Exercise requirements: Quote, without change, all of the lines that follow.

Dataset excerpt:
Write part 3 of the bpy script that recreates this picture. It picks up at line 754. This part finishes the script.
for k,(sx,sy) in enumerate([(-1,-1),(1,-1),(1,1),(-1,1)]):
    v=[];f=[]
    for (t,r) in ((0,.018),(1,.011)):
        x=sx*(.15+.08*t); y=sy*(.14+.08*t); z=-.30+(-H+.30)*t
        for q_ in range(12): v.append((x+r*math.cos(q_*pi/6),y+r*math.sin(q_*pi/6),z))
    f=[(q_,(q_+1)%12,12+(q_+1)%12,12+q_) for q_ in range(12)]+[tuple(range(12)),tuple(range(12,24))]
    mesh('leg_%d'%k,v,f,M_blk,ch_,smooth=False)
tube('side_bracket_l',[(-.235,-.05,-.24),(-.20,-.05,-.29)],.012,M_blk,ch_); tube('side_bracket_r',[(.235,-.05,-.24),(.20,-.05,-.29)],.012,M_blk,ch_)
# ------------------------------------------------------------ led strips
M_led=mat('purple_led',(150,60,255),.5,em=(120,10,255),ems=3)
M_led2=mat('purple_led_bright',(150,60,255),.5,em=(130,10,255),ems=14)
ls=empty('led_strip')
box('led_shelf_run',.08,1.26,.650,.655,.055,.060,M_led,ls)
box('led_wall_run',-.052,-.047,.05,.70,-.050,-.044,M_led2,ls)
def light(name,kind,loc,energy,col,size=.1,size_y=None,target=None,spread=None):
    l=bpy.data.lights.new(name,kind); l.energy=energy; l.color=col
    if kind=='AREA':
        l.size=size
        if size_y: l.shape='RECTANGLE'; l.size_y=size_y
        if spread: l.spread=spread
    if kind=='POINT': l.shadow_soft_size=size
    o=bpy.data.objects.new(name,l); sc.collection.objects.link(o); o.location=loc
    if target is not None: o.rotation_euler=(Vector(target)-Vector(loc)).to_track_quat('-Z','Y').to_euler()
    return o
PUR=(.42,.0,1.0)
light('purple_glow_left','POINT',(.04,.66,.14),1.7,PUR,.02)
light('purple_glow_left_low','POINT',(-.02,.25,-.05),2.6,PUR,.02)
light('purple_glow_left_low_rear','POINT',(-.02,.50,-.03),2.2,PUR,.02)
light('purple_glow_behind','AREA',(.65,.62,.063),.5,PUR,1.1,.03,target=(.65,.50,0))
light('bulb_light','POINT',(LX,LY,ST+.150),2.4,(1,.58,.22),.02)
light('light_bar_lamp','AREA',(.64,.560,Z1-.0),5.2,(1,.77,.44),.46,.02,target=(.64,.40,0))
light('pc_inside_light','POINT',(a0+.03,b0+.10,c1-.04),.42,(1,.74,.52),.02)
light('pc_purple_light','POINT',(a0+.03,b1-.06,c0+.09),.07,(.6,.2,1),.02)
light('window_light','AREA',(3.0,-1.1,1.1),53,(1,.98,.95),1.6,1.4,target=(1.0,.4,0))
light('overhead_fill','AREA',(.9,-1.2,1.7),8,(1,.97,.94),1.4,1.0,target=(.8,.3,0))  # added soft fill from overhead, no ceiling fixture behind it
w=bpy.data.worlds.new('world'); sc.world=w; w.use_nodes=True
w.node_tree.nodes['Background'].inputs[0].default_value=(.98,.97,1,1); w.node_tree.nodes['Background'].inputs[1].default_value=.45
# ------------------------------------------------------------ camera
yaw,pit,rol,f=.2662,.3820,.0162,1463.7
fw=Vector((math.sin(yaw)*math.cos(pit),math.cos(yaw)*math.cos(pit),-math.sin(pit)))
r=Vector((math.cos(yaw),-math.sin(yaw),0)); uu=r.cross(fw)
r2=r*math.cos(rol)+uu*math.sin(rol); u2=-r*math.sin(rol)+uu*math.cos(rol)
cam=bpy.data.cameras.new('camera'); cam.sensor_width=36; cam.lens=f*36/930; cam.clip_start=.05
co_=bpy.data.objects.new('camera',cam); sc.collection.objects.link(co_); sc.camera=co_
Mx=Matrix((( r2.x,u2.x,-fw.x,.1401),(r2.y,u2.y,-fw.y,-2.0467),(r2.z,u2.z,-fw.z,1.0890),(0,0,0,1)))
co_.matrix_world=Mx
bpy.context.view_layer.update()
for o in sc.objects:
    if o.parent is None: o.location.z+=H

Answer below:
Write part 3 of the bpy script that recreates this picture. It picks up at line 754. This part finishes the script.
for k,(sx,sy) in enumerate([(-1,-1),(1,-1),(1,1),(-1,1)]):
    v=[];f=[]
    for (t,r) in ((0,.018),(1,.011)):
        x=sx*(.15+.08*t); y=sy*(.14+.08*t); z=-.30+(-H+.30)*t
        for q_ in range(12): v.append((x+r*math.cos(q_*pi/6),y+r*math.sin(q_*pi/6),z))
    f=[(q_,(q_+1)%12,12+(q_+1)%12,12+q_) for q_ in range(12)]+[tuple(range(12)),tuple(range(12,24))]
    mesh('leg_%d'%k,v,f,M_blk,ch_,smooth=False)
tube('side_bracket_l',[(-.235,-.05,-.24),(-.20,-.05,-.29)],.012,M_blk,ch_); tube('side_bracket_r',[(.235,-.05,-.24),(.20,-.05,-.29)],.012,M_blk,ch_)
# ------------------------------------------------------------ led strips
M_led=mat('purple_led',(150,60,255),.5,em=(120,10,255),ems=3)
M_led2=mat('purple_led_bright',(150,60,255),.5,em=(130,10,255),ems=14)
ls=empty('led_strip')
box('led_shelf_run',.08,1.26,.650,.655,.055,.060,M_led,ls)
box('led_wall_run',-.052,-.047,.05,.70,-.050,-.044,M_led2,ls)
def light(name,kind,loc,energy,col,size=.1,size_y=None,target=None,spread=None):
    l=bpy.data.lights.new(name,kind); l.energy=energy; l.color=col
    if kind=='AREA':
        l.size=size
        if size_y: l.shape='RECTANGLE'; l.size_y=size_y
        if spread: l.spread=spread
    if kind=='POINT': l.shadow_soft_size=size
    o=bpy.data.objects.new(name,l); sc.collection.objects.link(o); o.location=loc
    if target is not None: o.rotation_euler=(Vector(target)-Vector(loc)).to_track_quat('-Z','Y').to_euler()
    return o
PUR=(.42,.0,1.0)
light('purple_glow_left','POINT',(.04,.66,.14),1.7,PUR,.02)
light('purple_glow_left_low','POINT',(-.02,.25,-.05),2.6,PUR,.02)
light('purple_glow_left_low_rear','POINT',(-.02,.50,-.03),2.2,PUR,.02)
light('purple_glow_behind','AREA',(.65,.62,.063),.5,PUR,1.1,.03,target=(.65,.50,0))
light('bulb_light','POINT',(LX,LY,ST+.150),2.4,(1,.58,.22),.02)
light('light_bar_lamp','AREA',(.64,.560,Z1-.0),5.2,(1,.77,.44),.46,.02,target=(.64,.40,0))
light('pc_inside_light','POINT',(a0+.03,b0+.10,c1-.04),.42,(1,.74,.52),.02)
light('pc_purple_light','POINT',(a0+.03,b1-.06,c0+.09),.07,(.6,.2,1),.02)
light('window_light','AREA',(3.0,-1.1,1.1),53,(1,.98,.95),1.6,1.4,target=(1.0,.4,0))
light('overhead_fill','AREA',(.9,-1.2,1.7),8,(1,.97,.94),1.4,1.0,target=(.8,.3,0))  # added soft fill from overhead, no ceiling fixture behind it
w=bpy.data.worlds.new('world'); sc.world=w; w.use_nodes=True
w.node_tree.nodes['Background'].inputs[0].default_value=(.98,.97,1,1); w.node_tree.nodes['Background'].inputs[1].default_value=.45
# ------------------------------------------------------------ camera
yaw,pit,rol,f=.2662,.3820,.0162,1463.7
fw=Vector((math.sin(yaw)*math.cos(pit),math.cos(yaw)*math.cos(pit),-math.sin(pit)))
r=Vector((math.cos(yaw),-math.sin(yaw),0)); uu=r.cross(fw)
r2=r*math.cos(rol)+uu*math.sin(rol); u2=-r*math.sin(rol)+uu*math.cos(rol)
cam=bpy.data.cameras.new('camera'); cam.sensor_width=36; cam.lens=f*36/930; cam.clip_start=.05
co_=bpy.data.objects.new('camera',cam); sc.collection.objects.link(co_); sc.camera=co_
Mx=Matrix((( r2.x,u2.x,-fw.x,.1401),(r2.y,u2.y,-fw.y,-2.0467),(r2.z,u2.z,-fw.z,1.0890),(0,0,0,1)))
co_.matrix_world=Mx
bpy.context.view_layer.update()
for o in sc.objects:
    if o.parent is None: o.location.z+=H